Scott Z. Burns‘ The Report (Amazon, 11.5 theatrical, 11.29 streaming) is a diligent but sanctimonious film about the brave, herculean and arduous effort by Senate staffer Daniel Jones (Adam Driver) to research and write a 6000-page report about the CIA’s Detention and Interrogation Program and the use of torture (“enhanced interrogation techniques”) between October 2001 and December 2007.
It’s a passable, moderately stirring film — the story of a steadfast, determined guy who did a good and valuable thing. Which is nominally inspiring. Burns’ implied message seems to be that “if you hate torture and what the Bush-Cheney team approved for a six-year period in the name of our country, you’ll feel proud and satisfied and perhaps even cleansed by The Report. Because it’s about reclaiming our moral character and authority.”
But as a film it’s not all that interesting. Or at least, it isn’t by my sights. It feels virtuous but plodding. This, at least, was my reaction while watching it last January at the 2019 Sundance Film Festival.
No one with a shred of morality or decency could or should feel anything but profound regret about the use of torture, okayed by the Bush-Cheney team, to try and extract information from suspected Al-Qaeda and Osama bin Laden sympathizers. Torture is foul and ugly, and it almost certainly drained this country of whatever moral authority it had to start with.
As most of us know, the detention and interrogation program was authorized by President George Bush six days after the terrorist attacks of 9/11, and came to an end in December 2007. The use of torture was subsequently prohibited by an Executive Order issued by President Obama when he took office in January 2009.
But nobody knew the details until Jones’ Senate Intelligence Committee report on CIA torture, which was researched and authored over a period of three and a half years (March ’09 to December ’12), and was compiled against considerable pushback by many in the D.C. intelligence fraternity.
The report was approved on 12.13.12, but it wasn’t released to the press until 12.9.14.

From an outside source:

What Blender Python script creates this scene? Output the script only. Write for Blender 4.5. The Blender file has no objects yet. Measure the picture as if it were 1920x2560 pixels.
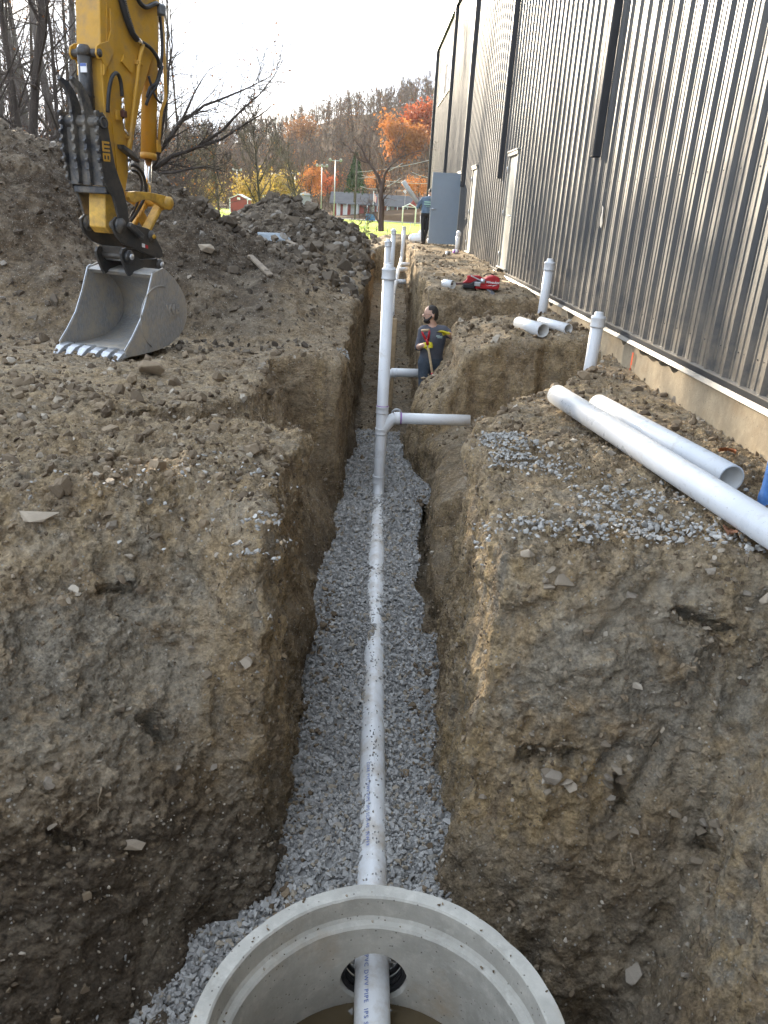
import bpy, bmesh, math, random
import numpy as np
from mathutils import Vector, Matrix
R = math.radians
rng = np.random.default_rng(7)
random.seed(7)
scene = bpy.context.scene
COL = scene.collection

# ------------------------------------------------------------------ camera
# world: +Y runs along the building, +Z up, metres; z = 0 is the door sill
cam_d = bpy.data.cameras.new('camera')
cam_d.sensor_fit = 'VERTICAL'
cam_d.sensor_height = 36.0
cam_d.sensor_width = 27.0
cam_d.lens = 26.69
cam_d.clip_start = 0.05
cam_d.clip_end = 3000
cam = bpy.data.objects.new('camera', cam_d)
COL.objects.link(cam)
cam.matrix_world = Matrix((
    (0.99824428, -0.04626373, -0.0369867, 0.0),
    (-0.01711118, 0.37257596, -0.92784393, 0.0),
    (0.05670588, 0.92684779, 0.37113019, 1.0),
    (0, 0, 0, 1)))
scene.camera = cam

# ------------------------------------------------------------------ sky, sun, exposure
SUN_AZ = 26.0      # degrees from +Y towards -X
SUN_EL = 14.0
sun_dir = Vector((-math.sin(R(SUN_AZ)) * math.cos(R(SUN_EL)), math.cos(R(SUN_AZ)) * math.cos(R(SUN_EL)), math.sin(R(SUN_EL))))
world = bpy.data.worlds.new('World')
scene.world = world
world.use_nodes = True
wn = world.node_tree
for n in list(wn.nodes):
    wn.nodes.remove(n)
w_out = wn.nodes.new('ShaderNodeOutputWorld')
w_bg = wn.nodes.new('ShaderNodeBackground')
w_sky = wn.nodes.new('ShaderNodeTexSky')
w_sky.sky_type = 'NISHITA'
w_sky.sun_disc = False
w_sky.sun_elevation = R(SUN_EL)
w_sky.sun_rotation = R(-SUN_AZ)
w_sky.altitude = 200
w_sky.air_density = 1.0
w_sky.dust_density = 2.5
w_sky.ozone_density = 1.0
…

Total candor: I would nonetheless be less than fully honest if I didn’t confess to being half-inclined to dislike The Report, sight unseen.
Because it seems to represent (in my mind at least) the views of the humanistic, torture-condemning industry cabal that ruthlessly torpedoed the award-season campaign of Kathryn Bigelow and Mark Boal‘s Zero Dark Thirty in late 2012 — arguably the ugliest takedown campaign of the last decade.
(The second ugliest was last year’s attempt by industry wokesters to kill Green Book. But Academy members, to their eternal credit, told these Stalinist bullies and p.c. virtue–signallers to go fuck themselves…that they like or love what Green Book is about and how it made them feel, and to hell with the Twitter scolds.)
The rap against Zero Dark Thirty was that it endorsed torture by depicting EITs in two or three scenes, and by suggesting or implying that in one instance it may have provided information that led to the finding and killing of Osama bin Laden. An expensive sports-car bribe also played a part, the film said.
The fair-minded pro-ZDT crowd (to which I belonged) felt that depicting torture didn’t amount to an endorsement of it. But the takedown crowd covered their ears.
The award-season damage had been done to Zero Dark Thirty by late December of 2012, but two years later information surfaced that seemed to alter the record.
In a 12.9.14 HE piece titled “Will New Torture Data Result In Apology to Bigelow and Boal Over Zero Dark Thirty Takedown?“, I noted the following:
“Early today the CIA posted the first public acknowledgement that (a) Ammar al-Baluch (played by Reda Kateb in Zero Dark Thirty) was [either tortured or threatened with torture], and (b) that Ammar provided the first big clue after torture that led to the finding of Osama’s courier.
Straight from this morning’s CIA disclosure:
“For instance, information that CIA obtained from detainees played a role, in combination with other streams of intelligence, in finding Usama Bin Ladin.
“Information from detainees in CIA custody relating to the involvement of courier Abu Ahmad al-Kuwaiti in delivering messages to and from Bin Ladin fundamentally changed our assessment of his potential importance to our hunt for Bin Ladin.
“As an example, Ammar al-Baluchi, after undergoing EITs, was the first detainee to reveal that Abu Ahmad al-Kuwaiti served as a courier for messages from Bin Ladin after Bin Laden had departed Afghanistan. Before that, CIA had only general information that Abu Ahmad had interacted with Bin Ladin before the group’s retreat from Tora Bora in late 2001, when Bin Ladin was relatively accessible to a number of al-Qa’ida figures.”
Does this mean that it was therefore okay for the CIA to torture suspects? No, it doesn’t. Does it mean that Burns’ film and Jones’ report aren’t valuable in and of themselves? No, because they are. But facts are facts.